Wednesday, April 18, 2012

Incest in the Bible: like finding hay in a haystack

I've run some of these "bad" passages past proselytizers in the past; they told me that these passages are in the Old Testament, and therefore that the New Testament kind of cancelled them out. Ok, but we're still supposed to revere the Old Testament prophets, and when God told us what to do in the Old Testament, was he really intending to give a mae culpa 1000 years later? And even if He did, He repeatedly describes Lot as "righteous" in the New Testament ... even though Lot fornicated his daughters, getting them both pregnant. It praises him for resisting the "filthy" ways of the Sodomites, but says nothing critical of his own recreational activities. And there are plenty of other instances of incest among the prophets. Consider, for instance, Nahor and Milcah, Abraham and Sarah, Isaac and Rebekah, Esau and Mahalah, Reuben and Bilhah (sort of), Jacob and Tamar, Amram and Jochebed. And, let's consider that Darwin did NOT consider incest necessary for any stage of procreation.

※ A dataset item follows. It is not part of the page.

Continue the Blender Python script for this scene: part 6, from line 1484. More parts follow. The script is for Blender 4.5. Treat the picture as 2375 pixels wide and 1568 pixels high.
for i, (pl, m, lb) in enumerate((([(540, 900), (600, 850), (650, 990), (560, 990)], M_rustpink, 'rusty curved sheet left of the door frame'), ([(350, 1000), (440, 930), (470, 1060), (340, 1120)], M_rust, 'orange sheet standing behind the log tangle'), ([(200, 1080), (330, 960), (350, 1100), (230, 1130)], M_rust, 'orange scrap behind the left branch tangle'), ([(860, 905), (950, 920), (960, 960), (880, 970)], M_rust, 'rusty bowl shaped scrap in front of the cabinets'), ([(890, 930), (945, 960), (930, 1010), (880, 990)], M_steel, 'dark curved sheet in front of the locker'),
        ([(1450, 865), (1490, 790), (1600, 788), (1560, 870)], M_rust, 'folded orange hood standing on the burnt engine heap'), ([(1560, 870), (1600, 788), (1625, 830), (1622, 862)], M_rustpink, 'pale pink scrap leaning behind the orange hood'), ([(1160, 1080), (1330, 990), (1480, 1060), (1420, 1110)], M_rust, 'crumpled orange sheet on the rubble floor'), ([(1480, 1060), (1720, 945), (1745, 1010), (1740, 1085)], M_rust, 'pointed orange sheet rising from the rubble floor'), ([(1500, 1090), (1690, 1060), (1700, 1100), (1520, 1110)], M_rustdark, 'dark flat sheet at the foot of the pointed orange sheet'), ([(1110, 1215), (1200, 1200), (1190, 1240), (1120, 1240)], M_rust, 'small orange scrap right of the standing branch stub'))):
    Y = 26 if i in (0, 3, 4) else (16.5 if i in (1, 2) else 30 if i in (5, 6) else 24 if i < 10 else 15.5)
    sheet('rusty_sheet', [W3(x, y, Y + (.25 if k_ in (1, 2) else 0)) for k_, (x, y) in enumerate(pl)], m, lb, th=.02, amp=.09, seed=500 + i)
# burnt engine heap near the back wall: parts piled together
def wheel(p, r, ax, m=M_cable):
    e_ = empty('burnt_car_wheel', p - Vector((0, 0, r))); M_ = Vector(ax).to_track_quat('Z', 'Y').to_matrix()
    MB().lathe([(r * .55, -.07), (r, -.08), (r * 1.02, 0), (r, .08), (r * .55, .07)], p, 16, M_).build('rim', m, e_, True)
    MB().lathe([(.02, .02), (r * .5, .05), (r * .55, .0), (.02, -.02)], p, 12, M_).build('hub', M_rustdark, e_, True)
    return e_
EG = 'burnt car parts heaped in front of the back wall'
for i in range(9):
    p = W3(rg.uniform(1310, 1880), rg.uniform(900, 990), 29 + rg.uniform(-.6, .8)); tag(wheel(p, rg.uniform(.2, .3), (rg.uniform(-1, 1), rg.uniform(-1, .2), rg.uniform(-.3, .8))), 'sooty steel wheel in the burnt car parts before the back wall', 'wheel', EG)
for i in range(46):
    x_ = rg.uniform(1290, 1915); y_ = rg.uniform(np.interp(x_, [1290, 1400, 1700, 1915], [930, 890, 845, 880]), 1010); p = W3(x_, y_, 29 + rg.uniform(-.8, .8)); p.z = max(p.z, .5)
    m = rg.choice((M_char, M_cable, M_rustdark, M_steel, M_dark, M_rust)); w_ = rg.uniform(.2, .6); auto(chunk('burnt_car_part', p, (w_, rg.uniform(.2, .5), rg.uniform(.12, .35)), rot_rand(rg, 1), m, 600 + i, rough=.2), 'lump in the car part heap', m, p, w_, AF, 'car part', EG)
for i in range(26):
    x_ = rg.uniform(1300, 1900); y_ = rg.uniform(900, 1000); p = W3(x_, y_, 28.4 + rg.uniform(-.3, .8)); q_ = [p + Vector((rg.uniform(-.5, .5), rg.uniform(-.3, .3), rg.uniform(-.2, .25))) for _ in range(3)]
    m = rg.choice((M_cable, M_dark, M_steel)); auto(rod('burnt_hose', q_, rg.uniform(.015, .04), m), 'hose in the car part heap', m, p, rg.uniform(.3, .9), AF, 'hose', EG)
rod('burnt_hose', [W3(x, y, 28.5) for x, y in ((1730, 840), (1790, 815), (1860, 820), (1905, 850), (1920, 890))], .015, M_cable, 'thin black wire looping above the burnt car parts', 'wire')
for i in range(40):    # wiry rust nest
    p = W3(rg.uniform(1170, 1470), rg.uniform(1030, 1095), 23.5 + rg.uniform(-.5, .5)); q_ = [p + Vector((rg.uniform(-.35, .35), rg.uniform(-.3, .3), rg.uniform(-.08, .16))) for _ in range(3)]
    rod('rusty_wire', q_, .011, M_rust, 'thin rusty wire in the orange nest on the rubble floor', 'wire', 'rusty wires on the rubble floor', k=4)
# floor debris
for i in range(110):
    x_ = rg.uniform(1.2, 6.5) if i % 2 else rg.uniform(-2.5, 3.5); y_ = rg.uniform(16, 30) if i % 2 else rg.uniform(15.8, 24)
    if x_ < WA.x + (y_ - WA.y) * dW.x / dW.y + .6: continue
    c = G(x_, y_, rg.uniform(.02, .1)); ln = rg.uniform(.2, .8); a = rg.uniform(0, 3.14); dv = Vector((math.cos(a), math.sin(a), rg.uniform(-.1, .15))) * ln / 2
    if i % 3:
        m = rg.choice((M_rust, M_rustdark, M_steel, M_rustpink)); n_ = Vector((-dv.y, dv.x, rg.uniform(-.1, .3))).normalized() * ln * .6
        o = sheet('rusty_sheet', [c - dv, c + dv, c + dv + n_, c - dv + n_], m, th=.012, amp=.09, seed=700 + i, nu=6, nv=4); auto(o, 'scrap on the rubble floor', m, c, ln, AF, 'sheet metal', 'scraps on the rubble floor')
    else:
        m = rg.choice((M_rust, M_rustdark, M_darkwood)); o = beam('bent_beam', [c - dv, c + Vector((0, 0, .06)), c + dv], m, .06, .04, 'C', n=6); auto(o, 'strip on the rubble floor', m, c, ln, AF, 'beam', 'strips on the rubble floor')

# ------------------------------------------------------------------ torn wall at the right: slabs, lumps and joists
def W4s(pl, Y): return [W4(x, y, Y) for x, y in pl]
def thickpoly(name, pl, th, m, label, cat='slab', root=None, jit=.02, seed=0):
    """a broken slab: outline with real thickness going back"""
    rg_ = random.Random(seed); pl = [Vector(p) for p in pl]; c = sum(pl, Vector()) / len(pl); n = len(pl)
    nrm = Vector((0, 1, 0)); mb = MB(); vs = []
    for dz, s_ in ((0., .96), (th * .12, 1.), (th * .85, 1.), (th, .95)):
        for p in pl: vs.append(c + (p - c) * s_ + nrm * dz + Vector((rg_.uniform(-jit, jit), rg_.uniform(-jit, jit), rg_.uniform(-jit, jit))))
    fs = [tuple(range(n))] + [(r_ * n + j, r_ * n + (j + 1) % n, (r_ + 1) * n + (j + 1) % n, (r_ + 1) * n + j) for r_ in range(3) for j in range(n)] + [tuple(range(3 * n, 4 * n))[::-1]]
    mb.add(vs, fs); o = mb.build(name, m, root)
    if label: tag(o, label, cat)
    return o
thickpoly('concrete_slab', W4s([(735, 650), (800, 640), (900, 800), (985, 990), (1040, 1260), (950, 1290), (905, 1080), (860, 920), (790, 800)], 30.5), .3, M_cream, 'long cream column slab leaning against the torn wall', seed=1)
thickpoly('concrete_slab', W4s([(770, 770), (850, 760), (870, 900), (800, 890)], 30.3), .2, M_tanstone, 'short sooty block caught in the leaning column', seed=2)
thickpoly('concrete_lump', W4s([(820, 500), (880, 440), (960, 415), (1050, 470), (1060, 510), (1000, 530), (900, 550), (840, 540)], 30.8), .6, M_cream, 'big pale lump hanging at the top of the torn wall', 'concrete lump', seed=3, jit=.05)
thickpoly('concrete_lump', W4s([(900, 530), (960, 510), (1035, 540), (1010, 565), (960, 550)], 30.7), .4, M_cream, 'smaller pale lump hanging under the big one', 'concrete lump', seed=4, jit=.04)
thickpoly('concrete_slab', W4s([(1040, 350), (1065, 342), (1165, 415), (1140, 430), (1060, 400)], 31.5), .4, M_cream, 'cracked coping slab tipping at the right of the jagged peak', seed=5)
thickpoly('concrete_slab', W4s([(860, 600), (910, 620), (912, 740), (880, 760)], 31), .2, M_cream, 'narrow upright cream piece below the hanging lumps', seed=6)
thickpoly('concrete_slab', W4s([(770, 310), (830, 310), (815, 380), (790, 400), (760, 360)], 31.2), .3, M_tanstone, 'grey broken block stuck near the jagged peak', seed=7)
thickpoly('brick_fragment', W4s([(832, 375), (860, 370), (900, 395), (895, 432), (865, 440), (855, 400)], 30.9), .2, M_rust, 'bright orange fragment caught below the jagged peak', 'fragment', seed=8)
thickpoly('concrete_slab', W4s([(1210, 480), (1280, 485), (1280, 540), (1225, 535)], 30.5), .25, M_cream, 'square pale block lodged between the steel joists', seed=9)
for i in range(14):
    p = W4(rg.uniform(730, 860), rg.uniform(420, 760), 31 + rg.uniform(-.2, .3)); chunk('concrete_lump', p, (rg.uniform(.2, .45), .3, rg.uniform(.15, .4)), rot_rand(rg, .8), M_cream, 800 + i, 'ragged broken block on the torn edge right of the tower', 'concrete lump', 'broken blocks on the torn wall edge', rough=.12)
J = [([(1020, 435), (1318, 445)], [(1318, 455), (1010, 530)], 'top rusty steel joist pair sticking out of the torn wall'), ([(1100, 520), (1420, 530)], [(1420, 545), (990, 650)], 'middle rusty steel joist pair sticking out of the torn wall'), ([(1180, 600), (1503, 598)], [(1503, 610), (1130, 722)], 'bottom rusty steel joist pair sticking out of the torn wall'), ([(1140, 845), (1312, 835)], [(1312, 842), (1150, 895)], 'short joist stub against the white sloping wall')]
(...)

But according to the Bible, how do you think the first generation of Adam and Eve's children was created? You got it. That's exactly what the Bible says. Also, their children were all male. Granted, it's possible that these incestuous relationships aren't supposed to be viewed favorable. When God decided the world didn't turn out the way He would have wanted it, He created a giant flood that killed everything except for selected males and females from some of the large animals that would have existed in the Middle East that time, in addition to Noah, his wife, their sons and their sons' wives. So after the flood, prophets only engaged in incest between siblings, not between parents and children.